Problem to work on »
Leave out the pictures, and write out exactly the lines from the beginning of the material to the line holding "COL = sc.collection", that line included, and nothing else.

Collected material »

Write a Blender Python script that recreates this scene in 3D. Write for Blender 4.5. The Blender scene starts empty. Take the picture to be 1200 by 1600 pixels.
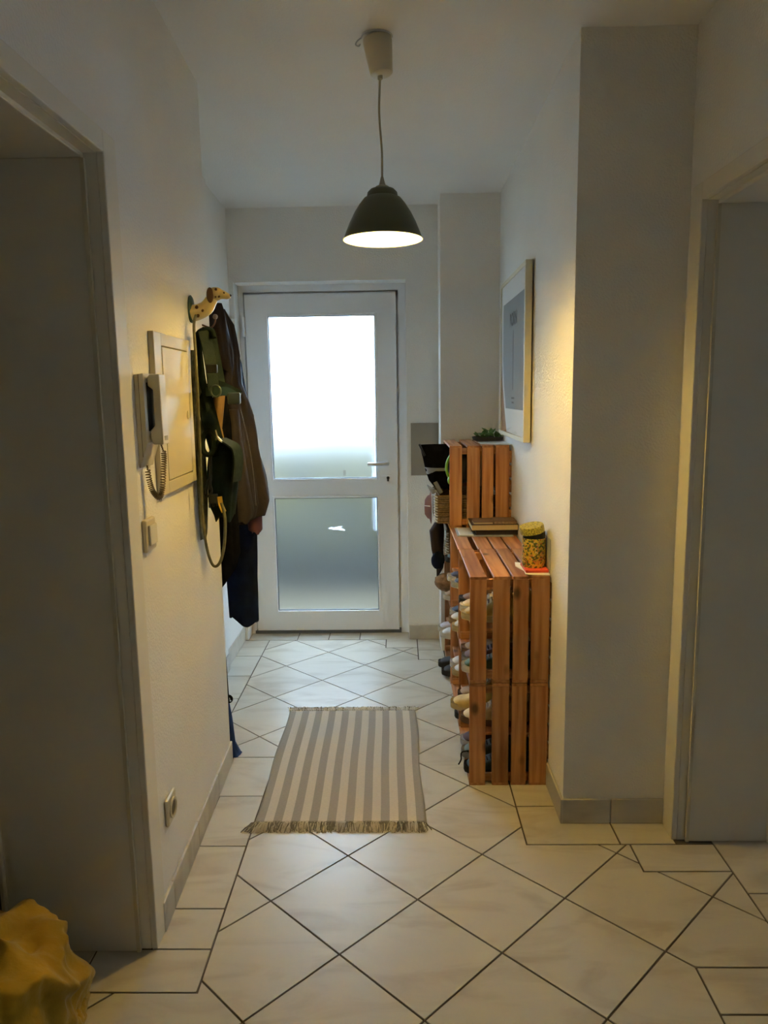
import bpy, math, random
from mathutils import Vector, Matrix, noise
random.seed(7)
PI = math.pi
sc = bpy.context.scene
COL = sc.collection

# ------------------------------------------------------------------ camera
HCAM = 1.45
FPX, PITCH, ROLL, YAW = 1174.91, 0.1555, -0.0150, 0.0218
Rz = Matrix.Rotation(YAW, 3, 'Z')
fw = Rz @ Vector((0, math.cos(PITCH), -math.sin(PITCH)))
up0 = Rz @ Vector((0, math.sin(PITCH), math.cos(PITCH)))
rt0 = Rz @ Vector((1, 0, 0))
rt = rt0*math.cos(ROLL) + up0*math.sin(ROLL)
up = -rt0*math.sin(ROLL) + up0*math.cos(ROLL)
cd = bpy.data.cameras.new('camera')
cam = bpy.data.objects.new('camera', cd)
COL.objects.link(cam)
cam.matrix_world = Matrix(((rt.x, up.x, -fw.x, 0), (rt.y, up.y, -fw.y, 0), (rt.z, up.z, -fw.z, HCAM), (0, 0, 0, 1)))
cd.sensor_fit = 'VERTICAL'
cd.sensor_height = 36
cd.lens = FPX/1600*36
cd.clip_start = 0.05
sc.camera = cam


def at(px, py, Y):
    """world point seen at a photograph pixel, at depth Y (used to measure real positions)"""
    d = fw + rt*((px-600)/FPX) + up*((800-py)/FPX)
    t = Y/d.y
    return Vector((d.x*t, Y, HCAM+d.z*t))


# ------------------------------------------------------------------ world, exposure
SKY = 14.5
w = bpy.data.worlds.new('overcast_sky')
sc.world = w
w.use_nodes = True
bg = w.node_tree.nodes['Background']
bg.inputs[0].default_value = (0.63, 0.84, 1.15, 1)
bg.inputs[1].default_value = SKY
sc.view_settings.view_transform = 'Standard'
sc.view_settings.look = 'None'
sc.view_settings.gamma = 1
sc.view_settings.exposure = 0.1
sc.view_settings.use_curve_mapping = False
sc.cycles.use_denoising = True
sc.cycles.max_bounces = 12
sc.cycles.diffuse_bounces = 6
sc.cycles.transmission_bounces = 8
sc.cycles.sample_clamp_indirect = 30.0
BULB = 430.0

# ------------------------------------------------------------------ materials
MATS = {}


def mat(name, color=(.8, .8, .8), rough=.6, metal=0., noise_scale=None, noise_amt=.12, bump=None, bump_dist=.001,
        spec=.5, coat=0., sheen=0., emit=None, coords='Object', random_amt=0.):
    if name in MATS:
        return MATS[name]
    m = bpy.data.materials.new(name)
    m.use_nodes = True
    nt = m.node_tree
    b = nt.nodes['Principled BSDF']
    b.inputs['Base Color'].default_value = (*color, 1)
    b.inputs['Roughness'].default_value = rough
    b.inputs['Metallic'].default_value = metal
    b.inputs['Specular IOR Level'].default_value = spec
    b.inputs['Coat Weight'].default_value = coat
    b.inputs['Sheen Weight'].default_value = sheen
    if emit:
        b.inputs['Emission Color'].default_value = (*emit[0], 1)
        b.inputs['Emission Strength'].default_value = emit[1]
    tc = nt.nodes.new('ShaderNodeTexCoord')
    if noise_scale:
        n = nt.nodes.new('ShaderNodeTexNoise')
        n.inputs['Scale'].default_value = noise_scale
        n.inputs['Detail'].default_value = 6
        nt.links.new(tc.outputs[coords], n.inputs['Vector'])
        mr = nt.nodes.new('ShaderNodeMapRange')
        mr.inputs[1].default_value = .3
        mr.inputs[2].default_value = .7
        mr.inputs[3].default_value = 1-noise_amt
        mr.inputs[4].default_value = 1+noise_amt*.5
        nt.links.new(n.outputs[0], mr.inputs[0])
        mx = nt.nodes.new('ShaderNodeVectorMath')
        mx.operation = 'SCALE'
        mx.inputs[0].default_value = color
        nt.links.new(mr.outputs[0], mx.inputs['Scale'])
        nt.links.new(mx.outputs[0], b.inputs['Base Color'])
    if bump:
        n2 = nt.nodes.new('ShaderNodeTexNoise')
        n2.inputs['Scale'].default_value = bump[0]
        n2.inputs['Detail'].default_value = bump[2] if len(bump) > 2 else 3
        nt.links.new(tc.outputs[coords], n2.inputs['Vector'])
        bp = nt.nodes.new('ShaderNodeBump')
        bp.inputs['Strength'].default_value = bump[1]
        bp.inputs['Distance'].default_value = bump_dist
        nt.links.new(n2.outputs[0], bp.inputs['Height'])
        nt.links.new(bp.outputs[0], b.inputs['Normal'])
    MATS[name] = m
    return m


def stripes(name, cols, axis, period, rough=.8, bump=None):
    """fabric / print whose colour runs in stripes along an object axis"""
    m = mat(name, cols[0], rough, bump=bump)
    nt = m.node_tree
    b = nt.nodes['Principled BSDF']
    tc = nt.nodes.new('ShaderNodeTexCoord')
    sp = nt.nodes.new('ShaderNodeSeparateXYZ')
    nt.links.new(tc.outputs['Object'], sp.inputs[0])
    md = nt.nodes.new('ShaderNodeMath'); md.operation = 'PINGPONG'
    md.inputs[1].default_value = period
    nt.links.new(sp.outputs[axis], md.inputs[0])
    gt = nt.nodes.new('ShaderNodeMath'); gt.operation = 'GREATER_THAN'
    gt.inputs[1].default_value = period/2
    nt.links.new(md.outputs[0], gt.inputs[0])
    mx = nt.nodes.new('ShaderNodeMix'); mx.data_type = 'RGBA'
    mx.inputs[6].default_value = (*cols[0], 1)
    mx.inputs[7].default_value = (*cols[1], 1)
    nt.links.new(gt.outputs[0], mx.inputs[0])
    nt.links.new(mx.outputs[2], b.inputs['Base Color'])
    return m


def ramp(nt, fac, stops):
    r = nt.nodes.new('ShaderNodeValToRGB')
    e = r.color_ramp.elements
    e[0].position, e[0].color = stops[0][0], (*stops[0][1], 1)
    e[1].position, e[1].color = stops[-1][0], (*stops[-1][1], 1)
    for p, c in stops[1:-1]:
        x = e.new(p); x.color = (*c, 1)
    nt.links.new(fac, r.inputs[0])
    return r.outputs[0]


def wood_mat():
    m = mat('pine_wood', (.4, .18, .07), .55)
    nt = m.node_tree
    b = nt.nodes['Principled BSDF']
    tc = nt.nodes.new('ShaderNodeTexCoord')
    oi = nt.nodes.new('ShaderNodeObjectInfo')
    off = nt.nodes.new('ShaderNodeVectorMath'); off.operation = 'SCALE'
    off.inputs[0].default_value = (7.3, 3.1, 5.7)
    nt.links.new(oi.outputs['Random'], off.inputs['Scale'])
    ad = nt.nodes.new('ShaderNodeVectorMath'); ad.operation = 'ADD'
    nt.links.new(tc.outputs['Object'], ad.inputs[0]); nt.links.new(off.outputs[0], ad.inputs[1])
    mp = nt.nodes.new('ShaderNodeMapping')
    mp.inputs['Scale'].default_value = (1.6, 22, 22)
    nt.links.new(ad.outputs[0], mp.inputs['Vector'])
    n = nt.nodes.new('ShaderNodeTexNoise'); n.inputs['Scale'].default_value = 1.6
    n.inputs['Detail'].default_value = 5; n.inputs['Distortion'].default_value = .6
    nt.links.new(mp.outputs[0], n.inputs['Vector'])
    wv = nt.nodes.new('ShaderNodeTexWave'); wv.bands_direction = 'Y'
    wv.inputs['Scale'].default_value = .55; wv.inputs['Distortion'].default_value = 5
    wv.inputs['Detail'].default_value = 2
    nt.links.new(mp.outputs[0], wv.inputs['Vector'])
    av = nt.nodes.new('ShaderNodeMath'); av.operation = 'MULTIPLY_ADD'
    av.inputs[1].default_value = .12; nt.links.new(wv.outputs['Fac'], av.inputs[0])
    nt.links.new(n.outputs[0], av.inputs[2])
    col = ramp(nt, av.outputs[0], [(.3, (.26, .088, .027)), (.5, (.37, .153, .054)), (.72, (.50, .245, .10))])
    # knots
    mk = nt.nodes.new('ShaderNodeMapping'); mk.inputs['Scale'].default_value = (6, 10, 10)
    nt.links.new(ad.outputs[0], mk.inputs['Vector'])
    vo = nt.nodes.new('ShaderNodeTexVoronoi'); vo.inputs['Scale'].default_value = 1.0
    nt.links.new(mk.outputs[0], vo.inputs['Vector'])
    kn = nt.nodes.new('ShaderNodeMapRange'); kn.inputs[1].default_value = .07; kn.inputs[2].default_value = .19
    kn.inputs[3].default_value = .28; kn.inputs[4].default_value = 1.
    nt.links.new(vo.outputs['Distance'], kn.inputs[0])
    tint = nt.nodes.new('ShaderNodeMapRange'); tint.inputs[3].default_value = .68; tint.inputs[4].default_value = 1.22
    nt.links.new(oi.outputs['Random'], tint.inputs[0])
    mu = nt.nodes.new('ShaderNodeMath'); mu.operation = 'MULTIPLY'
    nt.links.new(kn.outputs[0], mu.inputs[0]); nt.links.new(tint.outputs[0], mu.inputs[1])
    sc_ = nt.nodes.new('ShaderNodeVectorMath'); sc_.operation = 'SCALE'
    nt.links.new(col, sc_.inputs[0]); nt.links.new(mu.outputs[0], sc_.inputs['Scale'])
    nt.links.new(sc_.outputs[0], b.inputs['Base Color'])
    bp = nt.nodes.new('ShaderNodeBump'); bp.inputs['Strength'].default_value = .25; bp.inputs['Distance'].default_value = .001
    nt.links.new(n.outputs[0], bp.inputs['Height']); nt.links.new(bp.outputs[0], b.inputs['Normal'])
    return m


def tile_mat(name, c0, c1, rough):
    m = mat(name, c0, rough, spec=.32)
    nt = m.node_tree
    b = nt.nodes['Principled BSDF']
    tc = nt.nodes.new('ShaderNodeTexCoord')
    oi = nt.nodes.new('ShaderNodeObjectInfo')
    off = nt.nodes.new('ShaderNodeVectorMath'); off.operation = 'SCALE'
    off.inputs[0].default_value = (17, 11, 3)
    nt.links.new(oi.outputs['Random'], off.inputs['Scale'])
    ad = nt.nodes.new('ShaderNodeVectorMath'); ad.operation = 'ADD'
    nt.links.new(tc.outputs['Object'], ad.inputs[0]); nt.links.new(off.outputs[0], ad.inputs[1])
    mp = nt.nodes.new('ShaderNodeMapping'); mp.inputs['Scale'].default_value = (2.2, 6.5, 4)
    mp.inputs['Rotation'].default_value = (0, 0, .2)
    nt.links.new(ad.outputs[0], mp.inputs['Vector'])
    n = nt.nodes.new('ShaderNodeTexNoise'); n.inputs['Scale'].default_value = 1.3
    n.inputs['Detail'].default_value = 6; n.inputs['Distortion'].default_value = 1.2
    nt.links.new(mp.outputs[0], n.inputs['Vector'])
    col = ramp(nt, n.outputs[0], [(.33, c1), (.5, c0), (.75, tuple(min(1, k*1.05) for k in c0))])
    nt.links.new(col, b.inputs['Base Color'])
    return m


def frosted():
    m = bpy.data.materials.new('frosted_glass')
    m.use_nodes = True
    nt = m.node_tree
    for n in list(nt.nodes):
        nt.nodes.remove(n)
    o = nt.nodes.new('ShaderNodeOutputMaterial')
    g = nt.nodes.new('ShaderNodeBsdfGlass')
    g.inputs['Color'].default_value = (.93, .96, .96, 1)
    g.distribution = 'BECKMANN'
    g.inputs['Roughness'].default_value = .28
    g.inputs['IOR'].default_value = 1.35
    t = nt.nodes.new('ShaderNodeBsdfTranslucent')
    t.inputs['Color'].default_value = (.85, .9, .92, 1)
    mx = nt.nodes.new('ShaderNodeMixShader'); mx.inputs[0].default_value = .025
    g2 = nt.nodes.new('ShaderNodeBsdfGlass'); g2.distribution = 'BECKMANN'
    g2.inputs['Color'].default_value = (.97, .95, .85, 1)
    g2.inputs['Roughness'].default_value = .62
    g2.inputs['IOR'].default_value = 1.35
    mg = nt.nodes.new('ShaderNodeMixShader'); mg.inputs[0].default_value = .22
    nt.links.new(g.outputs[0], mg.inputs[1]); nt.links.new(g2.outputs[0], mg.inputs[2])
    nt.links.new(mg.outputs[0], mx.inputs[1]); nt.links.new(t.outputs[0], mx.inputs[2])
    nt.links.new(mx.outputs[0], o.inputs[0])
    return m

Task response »
Write a Blender Python script that recreates this scene in 3D. Write for Blender 4.5. The Blender scene starts empty. Take the picture to be 1200 by 1600 pixels.
import bpy, math, random
from mathutils import Vector, Matrix, noise
random.seed(7)
PI = math.pi
sc = bpy.context.scene
COL = sc.collection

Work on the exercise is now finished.